Airline officials said the company would freeze hiring and offer more employee buyouts. There was no indication how that would affect operations at McCarran, where the company has a pilot and flight attendant crew base and 2,300 employees. Employees were given a June 19 deadline to consider buyout options.

Pay was frozen for senior management and top officers.

“We face the toughest revenue environment in our history,” CEO Gary Kelly said in a statement. “A rapid weakening in passenger demand during first quarter, particularly among business travelers, led to our first-quarter net loss. Although competitively strong and financially resilient, we are not immune to the challenges the worldwide recession is having on air travel.”

The loss occurred despite a record first-quarter load factor of 69.9 percent. The higher percentage of paying customers on flights was a result of the airline’s capacity cuts systemwide, which included a 4 percent reduction of flights in Las Vegas.

Its fuel-hedge program, which has benefited the airline for years, worked against it in the first quarter, just as it did in the fourth quarter of 2008. The company reported $57 million in unrealized losses associated with the program because oil prices are well below costs projected when the hedges were made.

Without the fuel hedges, Southwest still would have lost $20 million, or 3 cents a share. Analysts expected a 1 cent loss.
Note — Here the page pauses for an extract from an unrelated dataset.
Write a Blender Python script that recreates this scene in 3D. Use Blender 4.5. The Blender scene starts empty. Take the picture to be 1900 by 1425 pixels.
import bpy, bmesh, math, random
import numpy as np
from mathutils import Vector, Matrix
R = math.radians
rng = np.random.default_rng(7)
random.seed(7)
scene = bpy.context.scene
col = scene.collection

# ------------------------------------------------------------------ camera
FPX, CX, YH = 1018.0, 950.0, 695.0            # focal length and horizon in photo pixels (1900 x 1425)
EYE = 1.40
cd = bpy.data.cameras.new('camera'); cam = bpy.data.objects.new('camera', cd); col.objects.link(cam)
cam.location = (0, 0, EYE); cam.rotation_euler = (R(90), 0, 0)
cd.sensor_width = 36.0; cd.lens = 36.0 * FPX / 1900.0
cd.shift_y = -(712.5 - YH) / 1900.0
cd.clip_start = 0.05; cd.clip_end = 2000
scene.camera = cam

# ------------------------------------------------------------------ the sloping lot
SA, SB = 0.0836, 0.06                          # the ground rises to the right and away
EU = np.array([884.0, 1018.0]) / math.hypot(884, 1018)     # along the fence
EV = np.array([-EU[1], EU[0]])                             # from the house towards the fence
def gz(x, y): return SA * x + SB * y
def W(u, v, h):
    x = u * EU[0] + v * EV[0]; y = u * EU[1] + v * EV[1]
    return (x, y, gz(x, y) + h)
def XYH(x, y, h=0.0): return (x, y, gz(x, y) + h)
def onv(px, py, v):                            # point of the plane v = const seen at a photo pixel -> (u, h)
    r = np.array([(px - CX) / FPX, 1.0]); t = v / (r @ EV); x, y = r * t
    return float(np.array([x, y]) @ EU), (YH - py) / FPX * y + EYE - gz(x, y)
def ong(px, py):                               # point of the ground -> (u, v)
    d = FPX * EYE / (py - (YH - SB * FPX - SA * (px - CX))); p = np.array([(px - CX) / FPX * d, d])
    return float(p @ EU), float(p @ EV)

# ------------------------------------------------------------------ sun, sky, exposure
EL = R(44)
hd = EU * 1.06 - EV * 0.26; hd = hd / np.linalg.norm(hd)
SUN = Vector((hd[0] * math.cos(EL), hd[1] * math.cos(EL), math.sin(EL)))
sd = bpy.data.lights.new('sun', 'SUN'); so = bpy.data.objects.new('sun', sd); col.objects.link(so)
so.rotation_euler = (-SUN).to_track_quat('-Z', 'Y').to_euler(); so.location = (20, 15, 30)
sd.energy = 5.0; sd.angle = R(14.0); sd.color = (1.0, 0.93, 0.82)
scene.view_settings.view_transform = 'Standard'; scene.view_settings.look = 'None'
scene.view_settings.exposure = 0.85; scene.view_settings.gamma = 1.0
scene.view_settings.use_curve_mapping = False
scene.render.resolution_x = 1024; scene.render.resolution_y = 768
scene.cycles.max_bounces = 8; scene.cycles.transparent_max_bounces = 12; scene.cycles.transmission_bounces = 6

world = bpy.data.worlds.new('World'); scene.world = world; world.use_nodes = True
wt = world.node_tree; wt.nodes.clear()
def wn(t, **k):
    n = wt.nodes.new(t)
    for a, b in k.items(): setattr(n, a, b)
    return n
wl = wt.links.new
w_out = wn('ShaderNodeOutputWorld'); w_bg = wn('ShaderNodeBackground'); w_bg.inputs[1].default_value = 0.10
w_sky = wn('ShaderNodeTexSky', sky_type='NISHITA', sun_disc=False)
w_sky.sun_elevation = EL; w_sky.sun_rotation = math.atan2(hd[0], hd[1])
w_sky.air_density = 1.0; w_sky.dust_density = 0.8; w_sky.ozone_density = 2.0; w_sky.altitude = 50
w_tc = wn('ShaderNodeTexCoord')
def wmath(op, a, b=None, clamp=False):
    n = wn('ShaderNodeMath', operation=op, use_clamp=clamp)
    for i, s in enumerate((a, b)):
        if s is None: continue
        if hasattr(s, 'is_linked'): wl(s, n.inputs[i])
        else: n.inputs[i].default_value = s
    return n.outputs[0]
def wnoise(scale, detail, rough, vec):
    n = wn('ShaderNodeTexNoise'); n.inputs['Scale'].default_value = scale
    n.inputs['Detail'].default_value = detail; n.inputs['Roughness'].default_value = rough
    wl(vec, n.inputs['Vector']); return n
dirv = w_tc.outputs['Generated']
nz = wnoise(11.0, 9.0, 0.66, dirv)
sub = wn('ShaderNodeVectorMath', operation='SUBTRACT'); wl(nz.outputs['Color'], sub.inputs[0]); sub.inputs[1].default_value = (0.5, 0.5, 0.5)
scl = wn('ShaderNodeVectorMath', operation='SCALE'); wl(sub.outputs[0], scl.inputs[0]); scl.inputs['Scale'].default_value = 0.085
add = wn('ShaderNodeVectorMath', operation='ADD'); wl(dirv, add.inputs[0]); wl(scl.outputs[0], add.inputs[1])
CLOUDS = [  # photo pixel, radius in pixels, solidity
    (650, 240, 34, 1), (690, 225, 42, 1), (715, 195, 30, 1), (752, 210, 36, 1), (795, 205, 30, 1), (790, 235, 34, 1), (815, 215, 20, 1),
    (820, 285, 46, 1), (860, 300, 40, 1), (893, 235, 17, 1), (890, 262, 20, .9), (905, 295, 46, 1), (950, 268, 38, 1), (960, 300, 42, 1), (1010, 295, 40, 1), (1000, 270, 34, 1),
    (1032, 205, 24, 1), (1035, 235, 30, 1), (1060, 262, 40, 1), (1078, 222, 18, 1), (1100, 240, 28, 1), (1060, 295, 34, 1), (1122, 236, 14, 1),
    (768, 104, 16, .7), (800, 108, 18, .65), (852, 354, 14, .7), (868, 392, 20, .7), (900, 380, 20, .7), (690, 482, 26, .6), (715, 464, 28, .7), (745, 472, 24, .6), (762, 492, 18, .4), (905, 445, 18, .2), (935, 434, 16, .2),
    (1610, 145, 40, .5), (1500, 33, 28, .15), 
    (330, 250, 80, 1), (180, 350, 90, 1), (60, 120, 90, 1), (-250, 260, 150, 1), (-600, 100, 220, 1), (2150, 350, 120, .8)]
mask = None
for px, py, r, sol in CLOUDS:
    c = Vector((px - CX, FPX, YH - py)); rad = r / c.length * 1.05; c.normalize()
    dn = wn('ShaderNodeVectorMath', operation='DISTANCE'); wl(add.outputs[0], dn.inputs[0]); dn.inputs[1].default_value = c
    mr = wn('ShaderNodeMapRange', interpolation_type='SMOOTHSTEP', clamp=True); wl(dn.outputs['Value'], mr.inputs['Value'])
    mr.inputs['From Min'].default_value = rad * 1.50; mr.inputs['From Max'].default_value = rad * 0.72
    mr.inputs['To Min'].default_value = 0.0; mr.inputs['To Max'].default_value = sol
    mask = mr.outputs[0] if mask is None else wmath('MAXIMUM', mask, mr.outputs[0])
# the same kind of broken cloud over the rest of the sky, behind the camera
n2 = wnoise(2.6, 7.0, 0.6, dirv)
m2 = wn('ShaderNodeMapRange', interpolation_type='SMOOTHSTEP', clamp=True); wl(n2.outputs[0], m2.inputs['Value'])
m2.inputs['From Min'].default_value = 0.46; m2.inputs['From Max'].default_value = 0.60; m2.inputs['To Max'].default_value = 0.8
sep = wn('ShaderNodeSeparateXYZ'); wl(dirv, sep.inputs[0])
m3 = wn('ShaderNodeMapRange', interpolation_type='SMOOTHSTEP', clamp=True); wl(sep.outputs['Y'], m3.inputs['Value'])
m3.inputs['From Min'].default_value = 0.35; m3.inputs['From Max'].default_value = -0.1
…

Southwest has curtailed its growth plans for 2009, but promised expansion next year in contract negotiations with pilots. This year, the airline has trimmed flights in several cities, but expanded its Denver market and began service to Minneapolis-St. Paul in March. The airline will begin offering flights to New York’s LaGuardia International Airport on June 28 and to Boston’s Logan International Airport on Aug. 16.

Las Vegas continues to be Southwest’s largest station with an average of 230 flights a day by McCarran’s count.

In another cost-cutting measure, the airline deferred deliveries of jets from Boeing in 2009 and 2010, but still plans to accept 13 Boeing 737-700 jets, while retiring 15 aircraft by the end of 2009.